2.2 Das Verwaltungsgericht hat auch nicht gegen den Anspruch der Antragstellerin auf Gewährung des rechtlichen Gehörs verstoßen. Das Verwaltungsgericht hat das Vorbringen der Antragstellerin richtig wiedergegeben. Wenn es hieraus, wie die Beschwerde meint, falsche Schlüsse zieht, so kann darin keine Verletzung des rechtlichen Gehörs liegen, sondern allenfalls eine fehlerhafte Rechtsanwendung, für die indes nichts ersichtlich ist. Soweit die Antragstellerin sich auf eine vermeintlich zu Unrecht unterlassene weitere Anhörung beruft, ist festzustellen, dass es insoweit bereits an der Darlegung, aus welchen Gründen das Verwaltungsgericht zu ihren Gunsten hätte entscheiden müssen, fehlt. Zudem war ein Abwarten auf eine weitere Stellungnahme der Antragstellerin im Hinblick auf den von den Beteiligten erklärten Verzicht auf weitere mündliche Verhandlung nicht geboten.

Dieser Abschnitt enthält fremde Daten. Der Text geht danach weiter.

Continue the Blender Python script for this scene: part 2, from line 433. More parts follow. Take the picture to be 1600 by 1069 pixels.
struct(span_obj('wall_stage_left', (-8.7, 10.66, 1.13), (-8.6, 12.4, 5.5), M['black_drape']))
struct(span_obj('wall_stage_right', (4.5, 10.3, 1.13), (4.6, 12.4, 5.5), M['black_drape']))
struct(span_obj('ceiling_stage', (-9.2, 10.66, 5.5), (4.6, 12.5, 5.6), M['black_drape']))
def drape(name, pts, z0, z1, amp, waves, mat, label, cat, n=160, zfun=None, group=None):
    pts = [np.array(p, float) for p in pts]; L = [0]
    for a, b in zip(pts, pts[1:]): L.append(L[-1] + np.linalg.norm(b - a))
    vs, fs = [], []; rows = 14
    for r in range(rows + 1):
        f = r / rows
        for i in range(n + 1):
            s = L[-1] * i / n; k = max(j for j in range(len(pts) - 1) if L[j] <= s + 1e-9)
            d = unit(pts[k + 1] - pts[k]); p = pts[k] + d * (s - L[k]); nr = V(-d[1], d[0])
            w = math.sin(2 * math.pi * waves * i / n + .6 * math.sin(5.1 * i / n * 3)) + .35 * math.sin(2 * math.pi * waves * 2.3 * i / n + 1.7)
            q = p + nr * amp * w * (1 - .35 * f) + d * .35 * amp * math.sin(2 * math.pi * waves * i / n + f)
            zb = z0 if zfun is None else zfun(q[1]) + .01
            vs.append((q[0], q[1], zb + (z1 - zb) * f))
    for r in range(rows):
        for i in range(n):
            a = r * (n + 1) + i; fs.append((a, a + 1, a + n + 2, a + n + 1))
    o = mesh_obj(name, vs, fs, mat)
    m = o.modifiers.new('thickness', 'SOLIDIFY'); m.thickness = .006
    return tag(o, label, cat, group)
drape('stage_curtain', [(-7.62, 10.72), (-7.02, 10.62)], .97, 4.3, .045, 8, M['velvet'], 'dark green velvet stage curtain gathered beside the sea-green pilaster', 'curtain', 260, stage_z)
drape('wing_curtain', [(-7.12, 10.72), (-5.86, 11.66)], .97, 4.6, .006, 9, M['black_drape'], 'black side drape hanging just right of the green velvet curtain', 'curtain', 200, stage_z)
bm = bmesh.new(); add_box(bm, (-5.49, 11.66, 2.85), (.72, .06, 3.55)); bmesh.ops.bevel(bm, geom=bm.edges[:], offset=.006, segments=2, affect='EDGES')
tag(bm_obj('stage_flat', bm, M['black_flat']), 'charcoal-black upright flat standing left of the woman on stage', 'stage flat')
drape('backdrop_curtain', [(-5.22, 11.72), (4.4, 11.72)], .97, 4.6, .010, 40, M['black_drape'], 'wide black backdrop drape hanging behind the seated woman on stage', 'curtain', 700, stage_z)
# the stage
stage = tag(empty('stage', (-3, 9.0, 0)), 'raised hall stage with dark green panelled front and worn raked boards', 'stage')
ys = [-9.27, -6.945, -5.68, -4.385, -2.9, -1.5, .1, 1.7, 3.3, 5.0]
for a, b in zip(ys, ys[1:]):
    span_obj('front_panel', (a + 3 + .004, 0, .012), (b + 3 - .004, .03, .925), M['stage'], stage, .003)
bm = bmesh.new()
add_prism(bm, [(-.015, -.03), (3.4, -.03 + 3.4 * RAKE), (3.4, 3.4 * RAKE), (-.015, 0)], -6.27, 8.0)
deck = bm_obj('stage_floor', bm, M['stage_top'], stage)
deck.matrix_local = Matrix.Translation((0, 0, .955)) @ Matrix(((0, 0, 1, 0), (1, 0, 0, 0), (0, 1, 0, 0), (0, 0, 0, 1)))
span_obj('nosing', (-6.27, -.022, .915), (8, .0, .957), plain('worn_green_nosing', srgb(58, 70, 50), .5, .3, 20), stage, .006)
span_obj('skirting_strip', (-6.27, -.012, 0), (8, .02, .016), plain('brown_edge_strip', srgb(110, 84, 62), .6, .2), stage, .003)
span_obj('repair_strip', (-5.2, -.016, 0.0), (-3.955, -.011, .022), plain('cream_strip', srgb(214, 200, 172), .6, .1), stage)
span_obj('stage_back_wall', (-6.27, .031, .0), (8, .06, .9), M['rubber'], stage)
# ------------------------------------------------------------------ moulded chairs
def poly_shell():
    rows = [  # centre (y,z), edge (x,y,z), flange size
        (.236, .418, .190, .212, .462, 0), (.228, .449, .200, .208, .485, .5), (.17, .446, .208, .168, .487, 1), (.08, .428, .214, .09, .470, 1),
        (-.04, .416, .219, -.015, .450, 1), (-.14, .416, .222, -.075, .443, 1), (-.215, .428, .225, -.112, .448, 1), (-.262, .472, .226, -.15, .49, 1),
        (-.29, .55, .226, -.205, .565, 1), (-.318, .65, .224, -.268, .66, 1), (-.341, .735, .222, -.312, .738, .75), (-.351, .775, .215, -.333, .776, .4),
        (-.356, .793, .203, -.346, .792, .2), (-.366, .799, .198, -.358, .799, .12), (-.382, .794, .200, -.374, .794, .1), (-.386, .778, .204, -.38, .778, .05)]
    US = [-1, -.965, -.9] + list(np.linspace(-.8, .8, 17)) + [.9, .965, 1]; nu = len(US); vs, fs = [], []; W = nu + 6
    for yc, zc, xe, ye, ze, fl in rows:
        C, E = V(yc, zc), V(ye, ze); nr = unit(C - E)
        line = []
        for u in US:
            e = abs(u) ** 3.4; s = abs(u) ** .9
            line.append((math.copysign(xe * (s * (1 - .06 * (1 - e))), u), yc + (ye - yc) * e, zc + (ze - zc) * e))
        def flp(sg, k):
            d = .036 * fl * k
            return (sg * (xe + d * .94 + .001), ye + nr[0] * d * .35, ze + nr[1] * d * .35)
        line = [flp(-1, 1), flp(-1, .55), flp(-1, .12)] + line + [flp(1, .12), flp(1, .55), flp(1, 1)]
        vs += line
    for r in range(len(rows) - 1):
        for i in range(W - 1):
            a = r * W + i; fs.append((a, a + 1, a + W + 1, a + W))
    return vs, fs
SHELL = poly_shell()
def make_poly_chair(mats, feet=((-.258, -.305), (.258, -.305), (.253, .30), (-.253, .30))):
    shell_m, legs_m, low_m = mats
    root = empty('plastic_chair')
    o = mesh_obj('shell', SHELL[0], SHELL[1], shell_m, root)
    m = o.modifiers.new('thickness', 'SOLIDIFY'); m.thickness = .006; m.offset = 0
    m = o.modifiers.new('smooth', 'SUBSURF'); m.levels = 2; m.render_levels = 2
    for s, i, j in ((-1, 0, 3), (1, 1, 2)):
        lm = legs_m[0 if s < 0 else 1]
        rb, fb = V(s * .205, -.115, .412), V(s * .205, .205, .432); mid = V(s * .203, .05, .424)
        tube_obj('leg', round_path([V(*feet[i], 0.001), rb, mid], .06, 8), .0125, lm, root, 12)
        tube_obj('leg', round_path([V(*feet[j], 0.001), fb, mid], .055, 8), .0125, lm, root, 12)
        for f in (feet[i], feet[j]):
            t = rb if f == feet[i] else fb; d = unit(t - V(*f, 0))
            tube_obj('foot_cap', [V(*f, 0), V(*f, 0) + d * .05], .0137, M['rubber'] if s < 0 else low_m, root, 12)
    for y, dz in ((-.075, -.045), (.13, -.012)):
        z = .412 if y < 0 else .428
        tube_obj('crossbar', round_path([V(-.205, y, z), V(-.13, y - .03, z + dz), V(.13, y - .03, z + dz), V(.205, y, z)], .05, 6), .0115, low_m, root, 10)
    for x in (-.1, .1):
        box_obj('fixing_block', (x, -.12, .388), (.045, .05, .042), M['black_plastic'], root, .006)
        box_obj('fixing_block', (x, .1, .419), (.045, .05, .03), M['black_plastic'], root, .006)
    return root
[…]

Die Antragstellerin hat die Kosten des Beschwerdeverfahrens zu tragen, weil ihr Rechtsmittel erfolglos geblieben ist (§ 154 Abs. 2 VwGO).
Die Streitwertfestsetzung beruht auf § 47 Abs. 1 Satz 1‚ § 52 Abs. 1, § 53 Abs. 2 Nr. 2 und § 63 Abs. 2 Satz 1 GKG und orientiert sich an Nummer 1.7.1 und 1.5 des Streitwertkatalogs für die Verwaltungsgerichtsbarkeit 2013 (vgl. Beilage 2/2013 zu NVwZ Heft 23/2013). Bei der hier maßgeblichen Untersagung der Wiederverfüllung der Kiesgrube erscheint für das Interesse der Antragstellerin ein Streitwert von 15.000 Euro angemessen, der sich an dem angedrohten Zwangsgeld orientiert. Da Streitgegenstand nicht die Erteilung einer Abgrabungsgenehmigung ist, kann nicht auf den anteiligen Betrag des zu erwartenden Jahresgewinns abgestellt werden. Die Abänderung des Streitwerts erster Instanz beruht auf § 63 Abs. 3 GKG.